La domanda da porsi, però, non è se l’indipendenza sia una conquista, ma se il femminismo fosse davvero questo. Chi l’ha mai detto che per essere femminista una donna debba ammazzarsi di fatica? Chi l’ha mai detto che una donna femminista debba fare tutto da sola, che non possa contare sull’aiuto di un uomo? Che non possa aver voglia di cedere il timone ad altri, ogni tanto? Chi l’ha detto che una femminista non voglia un bel paio di spalle larghe su cui appoggiarsi, a volte?

È dietro questo fraintendimento pericoloso che si nasconde uno dei problemi del femminismo. Abbiamo tutte e tutti bisogno di rifugiarci dentro la nostra debolezza, ogni tanto, e questo non dovrebbe allontanarci dalla nostra felicità o dai nostri diritti. L’incapacità di un certo femminismo di accostarsi al romanticismo nelle sue forme più semplici ed elementari, la sua diffidenza nei confronti delle emozioni che rischiano di essere scambiate per debolezza e svagatezza, la necessità della durezza e della forza che trapela, a torto o a ragione, da un certo discorso femminista, rischiano di tenere a distanza gran parte delle donne, ma soprattutto rischiano di far passare il messaggio pericoloso che dove inizia la coppia cessano i diritti della donna.

Ecco perché credo che sia importante quello che chiamo “femminismo rosa”, con buona pace di chi trova spassoso l’accostamento dei due termini. Un femminismo che metta l’accento sulla felicità delle donne, non sulla loro forza. Un femminismo capace di andare a braccetto con il romanticismo, con i sogni di coppia, con il bisogno e la necessità di chiedere aiuto, un femminismo che ci liberi della Sindrome dello Strofinaccio e dei sensi di colpa, in cui trovino posto tutte le emozioni delle donne e che ci insegni a viverle con orgoglio, perché sono la nostra arma, non la nostra debolezza.

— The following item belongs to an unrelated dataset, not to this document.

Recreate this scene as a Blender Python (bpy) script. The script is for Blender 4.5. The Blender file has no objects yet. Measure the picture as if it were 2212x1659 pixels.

Un femminismo che riparta dalle donne, da tutte le donne, quelle che sentono il bisogno di fare tutto da sole e quelle che vogliono delegare, quelle che solo nella solitudine riescono a prendersi cura di sé e quelle che si realizzano nella cura altrui e del darsi, quelle che inseguono i tanto detestati maschi alfa, quelle che vogliono restare single, quelle che non hanno figli e quelle che sognano la famiglia Bradford. Un femminismo più intimo, che ci insegni che abbiamo il diritto di essere felici sempre e comunque, il diritto di non fare niente, di riposarci, di essere superficiali, ma soprattutto il diritto di sognare e il dovere verso noi stesse di provare a realizzare quei sogni.

Un femminismo in cui a nessuna donna venga il dubbio di dover mandare al diavolo i propri principi per tirare il fiato e che non confonda la felicità con l’indipendenza. E in cui a nessun uomo venga in mente di poter calpestare i diritti di una donna solo perché si considera o si lascia credere frivola, fragile e vulnerabile. Un femminismo che piaccia anche alle “donne cerbiatto” di Gramellini, insomma, e che non ci obblighi a sbattere le ciglia per farci aiutare.